NYKO Technologies, Inc. v. Performance Designed Products LLC, Eveready Battery Co., Inc. and Energizer Holdings, Inc. Representing defendants in two patent lawsuits relating to chargers for wireless video game controllers.

Innovative Biometric Technology, LLC v. Lenovo (United States), Inc. et al. Represented Lenovo in a patent infringement suit involving accessing computers through biometric validation. Settled very favorably after defendants filed a motion for summary judgment of noninfringement and invalidity.

Quantum Corp. v. Riverbed Technologies, Inc. Represented plaintiff and cross-defendant Quantum in multiple patent infringement lawsuits against Riverbed regarding data storage products that utilize data de-duplication technology. The matters were resolved in a very favorable global settlement for Quantum.

Telarix, Inc. v. Vero Systems, Inc. Represented defendant in a patent infringement suit regarding software for least-cost routing of international telephone calls. Settled very favorably.

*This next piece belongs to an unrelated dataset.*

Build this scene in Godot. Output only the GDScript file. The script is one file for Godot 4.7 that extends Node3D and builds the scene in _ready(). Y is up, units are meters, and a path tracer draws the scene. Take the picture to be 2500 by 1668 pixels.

Trimble Navigation Ltd. v. RHS Inc. et al. Represented defendant Hemisphere GPS in a patent infringement involving automatically steering agricultural machinery using GPS technology. Prevailed on motion for summary judgment of noninfringement.

[Case name intentionally omitted.] Represented an aerospace manufacturer in a trade secret matter filed against a former employee and his subsequent employer – a primary competitor. Obtained computer forensic evidence that the employee stole trade secrets. When confronted with this evidence, the employee fully admitted wrongdoing.